• _EXERCISE OBJECTIVE_
Read the lines below and count those that have the word "scene". Respond with the number only.

• _SOURCE EXCERPT_
====================
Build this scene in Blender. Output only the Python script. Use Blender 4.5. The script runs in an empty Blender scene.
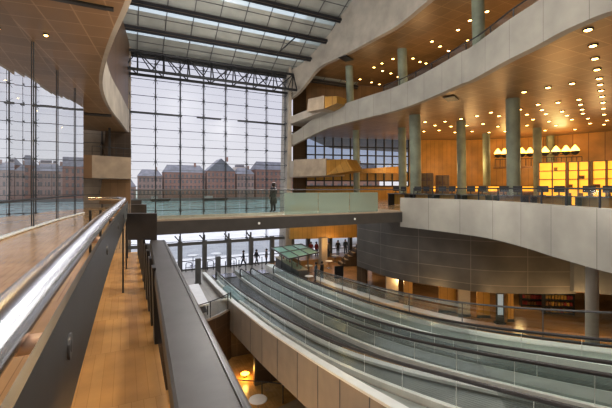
import bpy, math, random
from mathutils import Vector, Matrix
random.seed(7)
COL = bpy.context.scene.collection
TH = math.radians(26.37); CS, SN = math.cos(TH), math.sin(TH)
F, CX, CY, EYE = 365.0, 306.0, 188.0, 8.5

# ---------- turning photo measurements into places ----------
def U(px, py, d):
    r = (px-CX)/F*d; h = (py-CY)/F*d
    return Vector((r*CS+d*SN, -r*SN+d*CS, EYE-h))
def G(px, py, z): return U(px, py, (EYE-z)*F/(py-CY))
def D(px, d, z):
    p = U(px, CY, d); p.z = z; return p
def onY(px, py, Y):
    k = (px-CX)/F; d = Y/(CS-k*SN); return U(px, py, d)
def onX(px, py, X):
    k = (px-CX)/F; d = X/(SN+k*CS); return U(px, py, d)
def cr(pts, n=6):
    """Catmull-Rom resample of a list of tuples"""
    P = [tuple(p) for p in pts]; out = []
    for i in range(len(P)-1):
        a = P[max(i-1, 0)]; b = P[i]; c = P[i+1]; d = P[min(i+2, len(P)-1)]
        for k in range(n):
            t = k/n
            out.append(tuple(.5*((2*b[j])+(-a[j]+c[j])*t+(2*a[j]-5*b[j]+4*c[j]-d[j])*t*t+(-a[j]+3*b[j]-3*c[j]+d[j])*t**3) for j in range(len(b))))
    out.append(P[-1]); return out

# ---------- materials ----------
M = {}
def newmat(name):
    m = bpy.data.materials.new(name); m.use_nodes = True
    nt = m.node_tree; b = nt.nodes['Principled BSDF']; M[name] = m
    return m, nt, b
def lk(nt, a, b): nt.links.new(a, b)
def coords(nt, rot=(0,0,0), scale=(1,1,1)):
    tc = nt.nodes.new('ShaderNodeTexCoord'); mp = nt.nodes.new('ShaderNodeMapping')
    mp.inputs['Rotation'].default_value = rot; mp.inputs['Scale'].default_value = scale
    lk(nt, tc.outputs['Object'], mp.inputs['Vector']); return mp.outputs['Vector']
def ramp(nt, src, stops):
    r = nt.nodes.new('ShaderNodeValToRGB'); e = r.color_ramp.elements
    while len(e) < len(stops): e.new(.5)
    for i, (p, c) in enumerate(stops): e[i].position = p; e[i].color = (*c, 1)
    lk(nt, src, r.inputs['Fac']); return r.outputs['Color']
def plain(name, col, rough=.5, metal=0., var=.18, scale=1.5, detail=6, bump=0.):
    m, nt, b = newmat(name)
    v = coords(nt); n = nt.nodes.new('ShaderNodeTexNoise'); n.inputs['Scale'].default_value = scale; n.inputs['Detail'].default_value = detail
    lk(nt, v, n.inputs['Vector'])
    c = ramp(nt, n.outputs['Fac'], [(.3, tuple(x*(1-var) for x in col)), (.7, tuple(min(1, x*(1+var)) for x in col))])
    lk(nt, c, b.inputs['Base Color']); b.inputs['Roughness'].default_value = rough; b.inputs['Metallic'].default_value = metal
    if bump:
        bp = nt.nodes.new('ShaderNodeBump'); bp.inputs['Strength'].default_value = bump; lk(nt, n.outputs['Fac'], bp.inputs['Height']); lk(nt, bp.outputs['Normal'], b.inputs['Normal'])
    return m
def grid(name, c1, c2, seam, w, h, mort=.012, off=0., rough=.5, rot=(0,0,0), metal=0., bump=.2, stain=.25, stain_scale=.6, spec=.5, uv=False):
    m, nt, b = newmat(name)
    v = coords(nt, rot)
    if uv: v = nt.nodes.new('ShaderNodeUVMap').outputs['UV']
    t = nt.nodes.new('ShaderNodeTexBrick'); t.offset = off; t.squash = 1
    for k, x in (('Color1', c1), ('Color2', c2), ('Mortar', seam)): t.inputs[k].default_value = (*x, 1)
    t.inputs['Scale'].default_value = 1; t.inputs['Brick Width'].default_value = w; t.inputs['Row Height'].default_value = h
    t.inputs['Mortar Size'].default_value = mort; t.inputs['Mortar Smooth'].default_value = .2; t.inputs['Bias'].default_value = 0
    lk(nt, v, t.inputs['Vector'])
    n = nt.nodes.new('ShaderNodeTexNoise'); n.inputs['Scale'].default_value = stain_scale; n.inputs['Detail'].default_value = 8
    lk(nt, v, n.inputs['Vector'])
    r = ramp(nt, n.outputs['Fac'], [(.3, (1-stain,)*3), (.7, (1,)*3)])
    mx = nt.nodes.new('ShaderNodeMixRGB'); mx.blend_type = 'MULTIPLY'; mx.inputs['Fac'].default_value = 1
    lk(nt, t.outputs['Color'], mx.inputs['Color1']); lk(nt, r, mx.inputs['Color2'])
    lk(nt, mx.outputs['Color'], b.inputs['Base Color'])
    b.inputs['Roughness'].default_value = rough; b.inputs['Metallic'].default_value = metal; b.inputs['Specular IOR Level'].default_value = spec
    if bump:
        bp = nt.nodes.new('ShaderNodeBump'); bp.inputs['Strength'].default_value = bump; bp.inputs['Distance'].default_value = .02; bp.invert = True
        lk(nt, t.outputs['Fac'], bp.inputs['Height']); lk(nt, bp.outputs['Normal'], b.inputs['Normal'])
    return m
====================
• _THE ANSWER_
2